- _Data block_
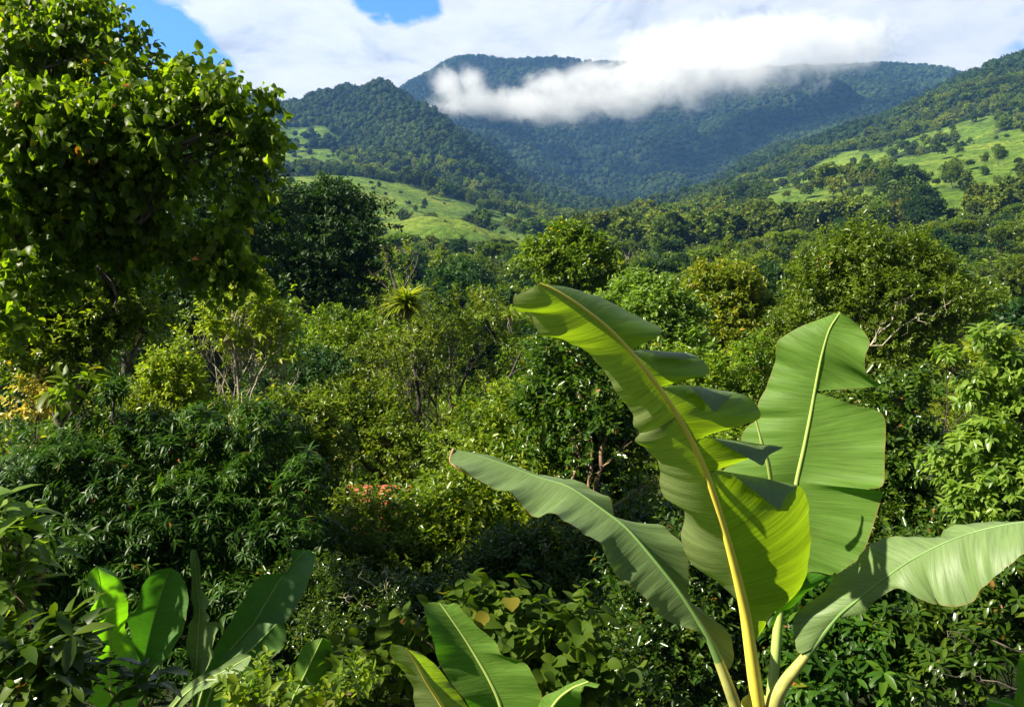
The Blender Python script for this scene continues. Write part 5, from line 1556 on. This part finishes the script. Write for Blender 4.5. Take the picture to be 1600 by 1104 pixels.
# ------------------------------------------------------------------ stuff: woods seen as a mass
def gn_scatter(name, pts, sc_, rz, pi_, meshes, label, sz=None):
    pts = np.asarray(pts)
    wl = 160.0 if 'mountain' in name else 45.0
    patch = fbm(pts[:, 0] / wl + 31, pts[:, 1] / wl + 17, 2.2, 3)
    patch = np.clip((patch - .3) / .4, 0, 1)
    hidden = bpy.data.collections.new(name + '_sources')
    for i, me in enumerate(meshes):
        o = bpy.data.objects.new('%s_%02d' % (name, i), me)
        hidden.objects.link(o)
    me = bpy.data.meshes.new(name)
    me.vertices.add(len(pts))
    me.vertices.foreach_set('co', np.asarray(pts, np.float32).ravel())
    a = me.attributes.new('sc', 'FLOAT', 'POINT')
    a.data.foreach_set('value', np.asarray(sc_, np.float32))
    a = me.attributes.new('rz', 'FLOAT', 'POINT')
    a.data.foreach_set('value', np.asarray(rz, np.float32))
    a = me.attributes.new('patch', 'FLOAT', 'POINT')
    a.data.foreach_set('value', np.asarray(patch, np.float32))
    a = me.attributes.new('pi', 'INT', 'POINT')
    a.data.foreach_set('value', np.asarray(pi_, np.int32))
    me.update()
    ob = bpy.data.objects.new(name, me)
    COL.objects.link(ob)
    ng = bpy.data.node_groups.new(name, 'GeometryNodeTree')
    ng.interface.new_socket('Geometry', in_out='INPUT', socket_type='NodeSocketGeometry')
    ng.interface.new_socket('Geometry', in_out='OUTPUT', socket_type='NodeSocketGeometry')
    gi = ng.nodes.new('NodeGroupInput')
    go = ng.nodes.new('NodeGroupOutput')
    ci = ng.nodes.new('GeometryNodeCollectionInfo')
    ci.inputs['Collection'].default_value = hidden
    ci.inputs['Separate Children'].default_value = True
    ci.inputs['Reset Children'].default_value = True
    ip = ng.nodes.new('GeometryNodeInstanceOnPoints')
    ip.inputs['Pick Instance'].default_value = True

    def na(nm, typ):
        n = ng.nodes.new('GeometryNodeInputNamedAttribute')
        n.data_type = typ
        n.inputs['Name'].default_value = nm
        return [o for o in n.outputs if o.enabled and o.name == 'Attribute'][0]
    cx = ng.nodes.new('ShaderNodeCombineXYZ')
    L = ng.links.new
    L(na('rz', 'FLOAT'), cx.inputs[2])
    L(gi.outputs[0], ip.inputs['Points'])
    L(ci.outputs[0], ip.inputs['Instance'])
    L(na('pi', 'INT'), ip.inputs['Instance Index'])
    L(cx.outputs[0], ip.inputs['Rotation'])
    L(na('sc', 'FLOAT'), ip.inputs['Scale'])
    L(ip.outputs[0], go.inputs[0])
    md = ob.modifiers.new('scatter', 'NODES')
    md.node_group = ng
    tag(ob, label, 'forest' if 'forest' in name else 'undergrowth', kind='stuff')
    return ob


def scatter_pts(rs, ymin, ymax, spacing, pmin=-250, pmax=1850):
    pts = []
    y = ymin
    while y < ymax:
        sp = spacing(y)
        x0, x1 = (pmin - 800) / F * y, (pmax - 800) / F * y
        n = int((x1 - x0) / sp)
        xs = x0 + (np.arange(n) + rs.uniform(0, 1)) * sp + rs.uniform(-.45, .45, n) * sp
        pts.append(np.stack([xs, y + rs.uniform(-.5, .5, n) * sp], 1))
        y += sp * .95
    return np.vstack(pts)


# hillside wood, 380 - 1150 m : leafy crowns
hill_m = []
for i in range(6):
    st = ['round', 'round', 'umbrella', 'tall', 'open', 'round'][i]
    cm, tm, H = proto_tree(300 + i, 330, 'hill', M_vfar, M_bark, 10, 5.2, st, .85)
    # join crown and trunk for the mass
    nv = len(cm.vertices)
    hill_m.append(cm)
rs = np.random.RandomState(9)
pt = scatter_pts(rs, 330, 1180, lambda y: 9.0 + y * .004)
gm = gmask(pt[:, 0], pt[:, 1])
keep = (gm < .35) | (rs.uniform(0, 1, len(pt)) < .15)
patchy = fbm(pt[:, 0] / 70., pt[:, 1] / 70., 8.8, 3)
keep &= (patchy > .30)
pt = pt[keep]
z = HZ(pt[:, 0], pt[:, 1])
s = rs.uniform(.6, 1.45, len(pt)) * (.8 + .6 * fbm(pt[:, 0] / 50., pt[:, 1] / 50., 3.3, 2))
ph_ = 800 + F * pt[:, 0] / pt[:, 1]
s = np.where((ph_ > 540) & (ph_ < 900) & (pt[:, 1] < 520), s * .55, s)
gk = gmask(pt[:, 0], pt[:, 1])
s = np.where(gk > .35, s * rs.uniform(.25, .8, len(pt)), s)
print('hill', len(pt))
gn_scatter('hillside_forest', np.column_stack([pt, z - .6]), s, rs.uniform(0, 6.28, len(pt)), rs.randint(0, 6, len(pt)), hill_m,
           'mass of mixed green trees clothing the foothills around the pastures')


# mountain wood, beyond 1150 m : rough crowns
def rough_crown(seed, sub=2):
    import bmesh
    bm = bmesh.new()
    bmesh.ops.create_icosphere(bm, subdivisions=sub, radius=1.0)
    v = np.array([q.co[:] for q in bm.verts])
    f = np.array([[q.index for q in p.verts] for p in bm.faces])
    bm.free()
    rs = np.random.RandomState(seed)
    n = fbm(v[:, 0] * 1.7 + seed, v[:, 1] * 1.7 + 30, v[:, 2] * 1.7 + 30, 3)
    r = .62 + .85 * (n - .25) + rs.uniform(-.10, .10, len(v))
    v = v * r[:, None] * np.array([5.2, 5.2, 4.6]) + np.array([0, 0, 4.5])
    # loose leaf tufts break the outline
    k = 90
    d = rand_dirs(rs, k)
    d[:, 2] = np.abs(d[:, 2])
    c = d * np.array([4.6, 4.6, 4.4]) * rs.uniform(.7, 1.15, k)[:, None] + np.array([0, 0, 4.5])
    V2, F2, t2 = leaves(c, rand_dirs(rs, k), d, rs.uniform(1.2, 2.4, k), 'card', rs.uniform(.2, 1, k))
    me = mesh_np('crown', np.vstack([v, V2]), [f, F2 + len(v)], {'tint': ('FACE', np.concatenate([rs.uniform(.1, .7, len(f)), t2]))})
    me.materials.append(M_mtn)
    return me


mt = [rough_crown(i * 3 + 1) for i in range(7)]
pt = scatter_pts(rs, 1120, 3450, lambda y: 9.0 + (y - 1100) * .0038, 300, 1780)
gm = gmask(pt[:, 0], pt[:, 1])
keep = (gm < .5) | (rs.uniform(0, 1, len(pt)) < .12)
pt = pt[keep]
z = HZ(pt[:, 0], pt[:, 1])
s = rs.uniform(.8, 1.9, len(pt)) * (.8 + .7 * fbm(pt[:, 0] / 60., pt[:, 1] / 60., 3.3, 2))
big = rs.uniform(0, 1, len(pt)) > .93
s[big] *= 1.35
s *= np.clip(rs.lognormal(0, .2, len(pt)), .6, 1.4)
s = np.minimum(s, 2.2) * np.interp(pt[:, 1], [1100, 1700, 2600], [.55, .68, .95])
print('mountain', len(pt))
gn_scatter('mountain_forest', np.column_stack([pt, z - 1.0]), s, rs.uniform(0, 6.28, len(pt)), rs.randint(0, 7, len(pt)), mt,
           'blue green forest covering the mountains in one mass')

# understory mass between the valley trees and under the near ones
us = []
for i in range(4):
    r2 = np.random.RandomState(500 + i)
    lb = [(r2.uniform(-1, 1), r2.uniform(-1, 1), r2.uniform(.4, 1.3), 1.0, 1.0, .9) for _ in range(4)]
    C, d, k = lobe_points(r2, lb, 130, .5, .5, .3)
    V, Fq, t = sprigs(r2, C, d + np.array([0, 0, .4]), SPEC['quad'], .62, r2.uniform(.1, .8, len(C)), .3)
    me = mesh_np('bush', V, [Fq], {'tint': ('FACE', t)})
    me.materials.append([M_mid, M_dark, M_mid, M_olive][i])
    us.append(me)
pt = scatter_pts(rs, 15, 330, lambda y: 1.9 + y * .016, -200, 1800)
gm = gmask(pt[:, 0], pt[:, 1]) * (pt[:, 1] > 90)
pt = pt[gm < .5]
z = HZ(pt[:, 0], pt[:, 1])
s = rs.uniform(.6, 1.3, len(pt)) * (1 + pt[:, 1] * .004)
c_ = P(575, 850, 24)
k2 = ~((np.abs(pt[:, 0] - c_[0]) < 2.6) & (pt[:, 1] > 21.5) & (pt[:, 1] < 30))
pt, z, s = pt[k2], z[k2], s[k2]
pq = 800 + F * pt[:, 0] / pt[:, 1]
s = np.where((pq > 500) & (pq < 650) & (pt[:, 1] < 22), s * .45, s)
print('under', len(pt))
gn_scatter('undergrowth', np.column_stack([pt, z - .2]), s, rs.uniform(0, 6.28, len(pt)), rs.randint(0, 4, len(pt)), us,
           'low leafy undergrowth filling the valley floor between the trees')

# ------------------------------------------------------------------ mist and haze
USE_MIST = True
USE_HAZE = True


def mist():
    c = P(1010, 130, 2420)
    hx, hy, hz_ = 800.0, 230.0, 190.0
    V = []
    for x in (-hx, hx):
        for y in (-hy, hy):
            for zz in (-hz_, hz_):
                V.append((x, y, zz))
    me = mesh_np('cloud_bank', V, [np.array([(0, 1, 3, 2), (4, 6, 7, 5), (0, 4, 5, 1), (2, 3, 7, 6), (0, 2, 6, 4), (1, 5, 7, 3)])])
    ob = obj('cloud_bank', me)
    ob.location = tuple(c)
    m, nt = new_mat('cloud_vapour')
    me.materials.append(m)
    o = nt.nodes.new('ShaderNodeOutputMaterial')
    t = nt.nodes.new('ShaderNodeTexCoord')
    no = N(nt, 'ShaderNodeTexNoise', Scale=0.0105, Detail=9.0, Roughness=0.74, Distortion=0.9)
    nt.links.new(t.outputs['Object'], no.inputs['Vector'])
    acc = None
    # puffs given as picture position, radius
    for px, py, dy, rx, rz in [(740, 158, 0, 70, 26), (820, 164, 0, 95, 32), (900, 158, 10, 95, 36), (975, 148, 10, 90, 38), (1050, 130, 20, 95, 44), (1130, 112, 30, 100, 46), (1210, 92, 40, 110, 50), (1310, 84, 50, 90, 38), (700, 132, 0, 34, 22),
                               (735, 128, 0, 28, 20), (860, 132, 0, 50, 18), (930, 122, 20, 60, 20), (1010, 108, 60, 100, 30), (1080, 75, 60, 130, 50), (1200, 52, 60, 150, 50), (1320, 60, 60, 90, 40)]:
        Yc = 2420 + dy
        q = P(px, py, Yc) - c
        R = (rx * Yc / F, 150.0, rz * Yc / F)
        mpn = nt.nodes.new('ShaderNodeMapping')
        mpn.vector_type = 'TEXTURE'
        mpn.inputs['Location'].default_value = tuple(q)
        mpn.inputs['Scale'].default_value = R
        nt.links.new(t.outputs['Object'], mpn.inputs[0])
        ln = nt.nodes.new('ShaderNodeVectorMath')
        ln.operation = 'LENGTH'
        nt.links.new(mpn.outputs[0], ln.inputs[0])
        g = math_n(nt, 'SUBTRACT', 1.0, ln.outputs['Value'])
        acc = g if acc is None else math_n(nt, 'MAXIMUM', acc, g)
    v = math_n(nt, 'ADD', acc, math_n(nt, 'MULTIPLY', math_n(nt, 'SUBTRACT', no.outputs[0], .5), 3.0))
    dn = math_n(nt, 'MULTIPLY', math_n(nt, 'MULTIPLY', math_n(nt, 'SUBTRACT', v, .10), 1.6, clamp=True), 0.0115)
    pv = nt.nodes.new('ShaderNodeVolumePrincipled')
    pv.inputs['Color'].default_value = (1, 1, 1, 1)
    pv.inputs['Anisotropy'].default_value = 0.0
    nt.links.new(dn, pv.inputs['Density'])
    nt.links.new(pv.outputs[0], o.inputs['Volume'])
    tag(ob, 'white mist bank lying across the mountain ridge', 'mist', kind='stuff')


def haze():
    # box from a metre below the ground to above the ridge
    x0, x1, y0, y1, z0, z1 = -5200, 5200, -120, 4400, -80, 1200
    V = [(x, y, zz) for x in (x0, x1) for y in (y0, y1) for zz in (z0, z1)]
    me = mesh_np('haze', V, [np.array([(0, 1, 3, 2), (4, 6, 7, 5), (0, 4, 5, 1), (2, 3, 7, 6), (0, 2, 6, 4), (1, 5, 7, 3)])])
    ob = obj('haze', me)
    m, nt = new_mat('haze_air')
    me.materials.append(m)
    o = nt.nodes.new('ShaderNodeOutputMaterial')
    pv = nt.nodes.new('ShaderNodeVolumePrincipled')
    pv.inputs['Color'].default_value = (0.20, 0.46, 1.0, 1)
    pv.inputs['Density'].default_value = 0.000105
    pv.inputs['Anisotropy'].default_value = 0.2
    nt.links.new(pv.outputs[0], o.inputs['Volume'])
    tag(ob, 'thin blue haze filling the valley air', 'haze', kind='stuff')


if USE_MIST:
    mist()
if USE_HAZE:
    haze()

- _What the task asks_
Scan the material above. Return every line containing the string "from".

- _Problem solution_
The Blender Python script for this scene continues. Write part 5, from line 1556 on. This part finishes the script. Write for Blender 4.5. Take the picture to be 1600 by 1104 pixels.
    # box from a metre below the ground to above the ridge